** Start of The data **

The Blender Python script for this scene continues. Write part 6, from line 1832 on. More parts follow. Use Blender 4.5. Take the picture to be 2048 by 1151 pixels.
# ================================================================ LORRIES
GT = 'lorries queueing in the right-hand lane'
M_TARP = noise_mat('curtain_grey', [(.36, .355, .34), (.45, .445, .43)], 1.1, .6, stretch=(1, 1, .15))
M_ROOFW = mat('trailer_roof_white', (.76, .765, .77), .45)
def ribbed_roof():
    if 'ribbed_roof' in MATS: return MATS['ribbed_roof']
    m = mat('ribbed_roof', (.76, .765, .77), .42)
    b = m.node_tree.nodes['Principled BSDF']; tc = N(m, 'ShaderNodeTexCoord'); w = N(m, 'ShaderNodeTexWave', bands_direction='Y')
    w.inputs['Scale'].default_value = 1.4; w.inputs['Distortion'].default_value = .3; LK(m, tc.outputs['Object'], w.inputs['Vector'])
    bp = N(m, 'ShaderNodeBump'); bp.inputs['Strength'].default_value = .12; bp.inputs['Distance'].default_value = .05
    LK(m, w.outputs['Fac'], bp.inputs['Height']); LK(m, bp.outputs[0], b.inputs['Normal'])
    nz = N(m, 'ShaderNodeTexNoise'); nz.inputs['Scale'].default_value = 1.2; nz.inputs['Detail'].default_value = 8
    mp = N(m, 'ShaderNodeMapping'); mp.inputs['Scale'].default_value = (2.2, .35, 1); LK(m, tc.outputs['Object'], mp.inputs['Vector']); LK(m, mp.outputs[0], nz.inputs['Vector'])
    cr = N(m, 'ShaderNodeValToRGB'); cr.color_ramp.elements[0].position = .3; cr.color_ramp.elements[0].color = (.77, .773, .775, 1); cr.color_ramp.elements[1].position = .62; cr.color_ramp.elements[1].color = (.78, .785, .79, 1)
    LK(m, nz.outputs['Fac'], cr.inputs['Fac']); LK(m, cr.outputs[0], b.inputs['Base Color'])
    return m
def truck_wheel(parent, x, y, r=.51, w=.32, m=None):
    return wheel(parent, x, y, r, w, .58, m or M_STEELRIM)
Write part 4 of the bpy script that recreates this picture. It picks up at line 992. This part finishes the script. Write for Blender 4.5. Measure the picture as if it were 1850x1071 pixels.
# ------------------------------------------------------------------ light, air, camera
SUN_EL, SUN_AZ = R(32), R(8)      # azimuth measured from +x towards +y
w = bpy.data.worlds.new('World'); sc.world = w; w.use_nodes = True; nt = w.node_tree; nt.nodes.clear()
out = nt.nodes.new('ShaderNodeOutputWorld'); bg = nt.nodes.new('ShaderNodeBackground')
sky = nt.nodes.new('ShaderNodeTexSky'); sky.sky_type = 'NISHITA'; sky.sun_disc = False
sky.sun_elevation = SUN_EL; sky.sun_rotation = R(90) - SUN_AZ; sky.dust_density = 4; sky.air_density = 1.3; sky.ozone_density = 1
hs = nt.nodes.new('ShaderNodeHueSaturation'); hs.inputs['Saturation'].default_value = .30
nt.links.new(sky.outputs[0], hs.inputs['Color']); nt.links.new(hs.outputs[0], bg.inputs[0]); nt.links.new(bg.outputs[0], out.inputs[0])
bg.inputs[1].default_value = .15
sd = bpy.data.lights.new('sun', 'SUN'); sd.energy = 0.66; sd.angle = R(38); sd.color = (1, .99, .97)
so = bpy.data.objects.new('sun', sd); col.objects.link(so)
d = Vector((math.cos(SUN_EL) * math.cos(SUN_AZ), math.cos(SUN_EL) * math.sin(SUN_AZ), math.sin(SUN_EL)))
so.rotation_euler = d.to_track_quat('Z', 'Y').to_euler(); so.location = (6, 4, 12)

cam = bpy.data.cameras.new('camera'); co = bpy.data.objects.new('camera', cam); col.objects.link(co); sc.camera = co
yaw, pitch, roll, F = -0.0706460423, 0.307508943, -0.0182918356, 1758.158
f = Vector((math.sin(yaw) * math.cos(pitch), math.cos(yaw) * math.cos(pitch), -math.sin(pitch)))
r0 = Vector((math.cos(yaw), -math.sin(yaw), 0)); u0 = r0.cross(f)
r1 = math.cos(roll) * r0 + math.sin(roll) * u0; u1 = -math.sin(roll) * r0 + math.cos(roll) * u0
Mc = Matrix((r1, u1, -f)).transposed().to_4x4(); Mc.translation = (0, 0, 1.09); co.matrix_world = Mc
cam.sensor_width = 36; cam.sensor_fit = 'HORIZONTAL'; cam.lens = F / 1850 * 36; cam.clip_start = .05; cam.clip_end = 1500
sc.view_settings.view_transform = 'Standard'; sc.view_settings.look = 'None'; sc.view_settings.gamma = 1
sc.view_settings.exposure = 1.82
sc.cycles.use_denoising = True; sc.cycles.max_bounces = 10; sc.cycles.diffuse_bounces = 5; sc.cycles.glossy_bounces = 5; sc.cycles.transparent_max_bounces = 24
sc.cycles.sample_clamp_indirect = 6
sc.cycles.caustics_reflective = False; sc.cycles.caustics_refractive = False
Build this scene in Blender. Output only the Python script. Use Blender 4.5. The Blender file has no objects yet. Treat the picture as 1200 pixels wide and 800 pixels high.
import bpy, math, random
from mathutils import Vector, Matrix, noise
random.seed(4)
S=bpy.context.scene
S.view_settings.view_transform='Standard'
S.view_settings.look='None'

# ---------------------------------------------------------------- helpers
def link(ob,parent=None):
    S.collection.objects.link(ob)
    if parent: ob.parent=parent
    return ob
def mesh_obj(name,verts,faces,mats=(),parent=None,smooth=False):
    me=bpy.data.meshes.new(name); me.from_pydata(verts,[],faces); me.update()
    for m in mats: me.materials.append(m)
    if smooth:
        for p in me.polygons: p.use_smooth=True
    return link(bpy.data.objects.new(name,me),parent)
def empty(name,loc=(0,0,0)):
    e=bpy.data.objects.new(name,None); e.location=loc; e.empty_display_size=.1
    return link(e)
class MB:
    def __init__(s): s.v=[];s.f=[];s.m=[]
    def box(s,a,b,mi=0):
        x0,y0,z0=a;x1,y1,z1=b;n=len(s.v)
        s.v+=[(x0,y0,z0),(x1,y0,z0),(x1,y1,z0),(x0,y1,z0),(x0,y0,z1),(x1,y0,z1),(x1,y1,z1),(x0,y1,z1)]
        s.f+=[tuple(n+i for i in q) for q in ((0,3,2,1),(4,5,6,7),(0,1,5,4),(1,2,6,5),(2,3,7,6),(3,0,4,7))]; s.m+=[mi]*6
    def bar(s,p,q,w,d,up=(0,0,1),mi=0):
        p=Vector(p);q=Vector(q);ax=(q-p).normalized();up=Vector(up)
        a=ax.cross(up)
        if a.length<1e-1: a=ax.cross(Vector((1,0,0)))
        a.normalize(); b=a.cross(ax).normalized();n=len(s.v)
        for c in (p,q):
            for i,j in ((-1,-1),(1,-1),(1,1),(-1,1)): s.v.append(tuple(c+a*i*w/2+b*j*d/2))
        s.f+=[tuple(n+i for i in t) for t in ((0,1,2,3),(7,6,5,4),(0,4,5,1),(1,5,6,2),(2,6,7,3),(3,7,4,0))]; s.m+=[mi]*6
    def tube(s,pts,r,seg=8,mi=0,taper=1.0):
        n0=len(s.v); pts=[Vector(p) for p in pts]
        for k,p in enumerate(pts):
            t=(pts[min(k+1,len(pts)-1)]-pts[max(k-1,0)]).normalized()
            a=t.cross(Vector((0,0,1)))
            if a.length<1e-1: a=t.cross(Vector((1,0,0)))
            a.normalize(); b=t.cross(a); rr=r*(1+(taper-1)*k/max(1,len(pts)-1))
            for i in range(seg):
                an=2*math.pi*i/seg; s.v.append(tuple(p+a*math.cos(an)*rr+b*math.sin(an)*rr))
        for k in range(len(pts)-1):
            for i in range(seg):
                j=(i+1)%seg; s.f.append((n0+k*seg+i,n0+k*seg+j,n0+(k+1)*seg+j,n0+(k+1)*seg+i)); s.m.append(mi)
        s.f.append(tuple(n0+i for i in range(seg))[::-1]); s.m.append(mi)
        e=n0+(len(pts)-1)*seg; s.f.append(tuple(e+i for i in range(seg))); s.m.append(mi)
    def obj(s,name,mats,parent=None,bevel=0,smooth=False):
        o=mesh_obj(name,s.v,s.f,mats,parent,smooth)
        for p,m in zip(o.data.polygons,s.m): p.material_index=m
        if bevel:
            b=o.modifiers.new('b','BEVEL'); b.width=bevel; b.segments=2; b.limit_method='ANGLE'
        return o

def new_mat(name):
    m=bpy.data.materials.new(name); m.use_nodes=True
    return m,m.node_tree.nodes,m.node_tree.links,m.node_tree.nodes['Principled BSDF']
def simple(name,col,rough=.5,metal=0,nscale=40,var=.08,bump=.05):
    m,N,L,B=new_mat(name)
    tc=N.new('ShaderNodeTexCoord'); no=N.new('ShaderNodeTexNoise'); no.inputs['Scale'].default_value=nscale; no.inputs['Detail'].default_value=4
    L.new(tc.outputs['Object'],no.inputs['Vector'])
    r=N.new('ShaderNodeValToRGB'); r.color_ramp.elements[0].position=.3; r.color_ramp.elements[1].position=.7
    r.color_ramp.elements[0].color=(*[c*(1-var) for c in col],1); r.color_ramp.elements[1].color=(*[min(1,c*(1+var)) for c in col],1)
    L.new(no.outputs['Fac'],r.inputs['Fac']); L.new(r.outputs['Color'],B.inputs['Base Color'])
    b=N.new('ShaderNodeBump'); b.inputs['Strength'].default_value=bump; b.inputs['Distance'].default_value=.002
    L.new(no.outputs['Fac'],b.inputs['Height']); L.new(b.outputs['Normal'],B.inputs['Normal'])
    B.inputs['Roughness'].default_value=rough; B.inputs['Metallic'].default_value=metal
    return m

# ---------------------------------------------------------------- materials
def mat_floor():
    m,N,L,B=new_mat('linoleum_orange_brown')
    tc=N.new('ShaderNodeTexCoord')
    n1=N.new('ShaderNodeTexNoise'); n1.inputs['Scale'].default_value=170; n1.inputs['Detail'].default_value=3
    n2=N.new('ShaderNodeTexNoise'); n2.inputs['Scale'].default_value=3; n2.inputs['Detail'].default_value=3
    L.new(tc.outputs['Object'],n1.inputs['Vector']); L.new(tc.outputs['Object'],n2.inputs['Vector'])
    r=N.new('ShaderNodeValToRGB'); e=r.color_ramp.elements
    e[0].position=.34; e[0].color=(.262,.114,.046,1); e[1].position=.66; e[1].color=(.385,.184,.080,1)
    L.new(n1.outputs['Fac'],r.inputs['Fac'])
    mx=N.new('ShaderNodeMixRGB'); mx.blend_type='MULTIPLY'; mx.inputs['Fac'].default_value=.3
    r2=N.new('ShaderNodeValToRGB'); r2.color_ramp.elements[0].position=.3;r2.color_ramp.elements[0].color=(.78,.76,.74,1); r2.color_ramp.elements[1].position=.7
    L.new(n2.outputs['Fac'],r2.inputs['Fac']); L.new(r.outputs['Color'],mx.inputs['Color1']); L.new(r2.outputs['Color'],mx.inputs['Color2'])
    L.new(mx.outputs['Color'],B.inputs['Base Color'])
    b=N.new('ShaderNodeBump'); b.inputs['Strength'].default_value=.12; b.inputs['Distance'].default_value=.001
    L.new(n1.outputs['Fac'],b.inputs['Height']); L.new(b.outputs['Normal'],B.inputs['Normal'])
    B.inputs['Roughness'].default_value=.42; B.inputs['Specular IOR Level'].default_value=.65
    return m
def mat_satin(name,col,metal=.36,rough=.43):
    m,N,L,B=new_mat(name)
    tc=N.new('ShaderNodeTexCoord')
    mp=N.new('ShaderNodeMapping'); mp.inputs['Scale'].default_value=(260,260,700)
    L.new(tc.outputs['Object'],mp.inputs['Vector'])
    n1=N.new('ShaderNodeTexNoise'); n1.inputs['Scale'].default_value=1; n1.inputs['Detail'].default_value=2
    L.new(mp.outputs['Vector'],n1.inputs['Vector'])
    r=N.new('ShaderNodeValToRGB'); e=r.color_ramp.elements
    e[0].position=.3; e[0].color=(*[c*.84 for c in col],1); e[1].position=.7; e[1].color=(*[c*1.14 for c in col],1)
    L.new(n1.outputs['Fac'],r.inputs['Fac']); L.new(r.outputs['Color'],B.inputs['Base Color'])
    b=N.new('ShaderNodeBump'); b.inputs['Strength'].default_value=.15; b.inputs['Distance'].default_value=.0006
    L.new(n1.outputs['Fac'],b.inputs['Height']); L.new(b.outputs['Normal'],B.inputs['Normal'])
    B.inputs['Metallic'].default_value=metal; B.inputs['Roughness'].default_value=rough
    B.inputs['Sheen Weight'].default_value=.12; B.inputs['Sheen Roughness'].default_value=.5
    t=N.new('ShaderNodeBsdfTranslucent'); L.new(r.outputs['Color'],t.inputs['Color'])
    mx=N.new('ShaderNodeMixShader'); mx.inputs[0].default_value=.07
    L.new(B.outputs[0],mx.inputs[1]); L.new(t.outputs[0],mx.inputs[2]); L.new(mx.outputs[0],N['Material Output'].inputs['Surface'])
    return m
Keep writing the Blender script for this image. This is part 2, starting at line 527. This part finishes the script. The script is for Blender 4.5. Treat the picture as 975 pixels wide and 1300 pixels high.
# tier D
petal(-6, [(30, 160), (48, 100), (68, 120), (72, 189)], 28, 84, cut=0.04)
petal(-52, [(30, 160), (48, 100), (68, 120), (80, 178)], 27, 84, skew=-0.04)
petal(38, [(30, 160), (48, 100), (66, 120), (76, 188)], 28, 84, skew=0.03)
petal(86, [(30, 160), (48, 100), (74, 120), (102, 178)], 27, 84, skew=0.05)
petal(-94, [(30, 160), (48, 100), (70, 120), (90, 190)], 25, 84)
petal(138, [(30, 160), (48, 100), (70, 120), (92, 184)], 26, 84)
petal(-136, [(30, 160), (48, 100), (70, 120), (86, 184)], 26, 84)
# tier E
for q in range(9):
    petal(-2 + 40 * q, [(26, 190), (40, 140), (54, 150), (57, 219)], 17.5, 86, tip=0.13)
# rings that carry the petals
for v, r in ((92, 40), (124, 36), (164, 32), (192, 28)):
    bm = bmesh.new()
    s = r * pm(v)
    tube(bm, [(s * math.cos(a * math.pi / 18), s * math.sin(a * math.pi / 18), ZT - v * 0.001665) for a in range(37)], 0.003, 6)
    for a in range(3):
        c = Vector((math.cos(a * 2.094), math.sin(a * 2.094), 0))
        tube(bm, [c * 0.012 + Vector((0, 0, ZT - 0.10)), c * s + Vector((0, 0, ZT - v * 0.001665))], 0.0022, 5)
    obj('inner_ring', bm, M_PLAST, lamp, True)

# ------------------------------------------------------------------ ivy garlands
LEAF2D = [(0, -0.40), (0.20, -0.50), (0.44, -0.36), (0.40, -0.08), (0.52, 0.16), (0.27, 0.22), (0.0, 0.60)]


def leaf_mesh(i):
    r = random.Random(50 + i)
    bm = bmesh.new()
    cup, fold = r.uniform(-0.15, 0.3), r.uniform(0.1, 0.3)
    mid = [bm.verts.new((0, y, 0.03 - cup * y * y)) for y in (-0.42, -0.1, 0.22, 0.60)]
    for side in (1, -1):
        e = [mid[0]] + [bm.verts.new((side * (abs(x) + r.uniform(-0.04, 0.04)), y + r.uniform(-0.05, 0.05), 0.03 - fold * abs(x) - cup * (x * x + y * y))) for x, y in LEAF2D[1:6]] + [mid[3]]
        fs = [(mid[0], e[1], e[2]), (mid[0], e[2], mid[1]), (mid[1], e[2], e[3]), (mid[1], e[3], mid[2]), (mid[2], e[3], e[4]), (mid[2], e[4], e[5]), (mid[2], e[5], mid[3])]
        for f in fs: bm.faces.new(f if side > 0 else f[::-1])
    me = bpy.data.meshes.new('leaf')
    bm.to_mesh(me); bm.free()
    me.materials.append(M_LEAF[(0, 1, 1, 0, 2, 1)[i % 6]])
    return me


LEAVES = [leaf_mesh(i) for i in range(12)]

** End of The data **

- **Exercise goal**
Each line from the line with "Keep writing the" to the line with "obj('inner_ring', bm, M_PLAST, lamp, True)" is to be echoed exactly; both boundary lines are included, and nothing else is to be output.

- **Solution below**
Keep writing the Blender script for this image. This is part 2, starting at line 527. This part finishes the script. The script is for Blender 4.5. Treat the picture as 975 pixels wide and 1300 pixels high.
# tier D
petal(-6, [(30, 160), (48, 100), (68, 120), (72, 189)], 28, 84, cut=0.04)
petal(-52, [(30, 160), (48, 100), (68, 120), (80, 178)], 27, 84, skew=-0.04)
petal(38, [(30, 160), (48, 100), (66, 120), (76, 188)], 28, 84, skew=0.03)
petal(86, [(30, 160), (48, 100), (74, 120), (102, 178)], 27, 84, skew=0.05)
petal(-94, [(30, 160), (48, 100), (70, 120), (90, 190)], 25, 84)
petal(138, [(30, 160), (48, 100), (70, 120), (92, 184)], 26, 84)
petal(-136, [(30, 160), (48, 100), (70, 120), (86, 184)], 26, 84)
# tier E
for q in range(9):
    petal(-2 + 40 * q, [(26, 190), (40, 140), (54, 150), (57, 219)], 17.5, 86, tip=0.13)
# rings that carry the petals
for v, r in ((92, 40), (124, 36), (164, 32), (192, 28)):
    bm = bmesh.new()
    s = r * pm(v)
    tube(bm, [(s * math.cos(a * math.pi / 18), s * math.sin(a * math.pi / 18), ZT - v * 0.001665) for a in range(37)], 0.003, 6)
    for a in range(3):
        c = Vector((math.cos(a * 2.094), math.sin(a * 2.094), 0))
        tube(bm, [c * 0.012 + Vector((0, 0, ZT - 0.10)), c * s + Vector((0, 0, ZT - v * 0.001665))], 0.0022, 5)
    obj('inner_ring', bm, M_PLAST, lamp, True)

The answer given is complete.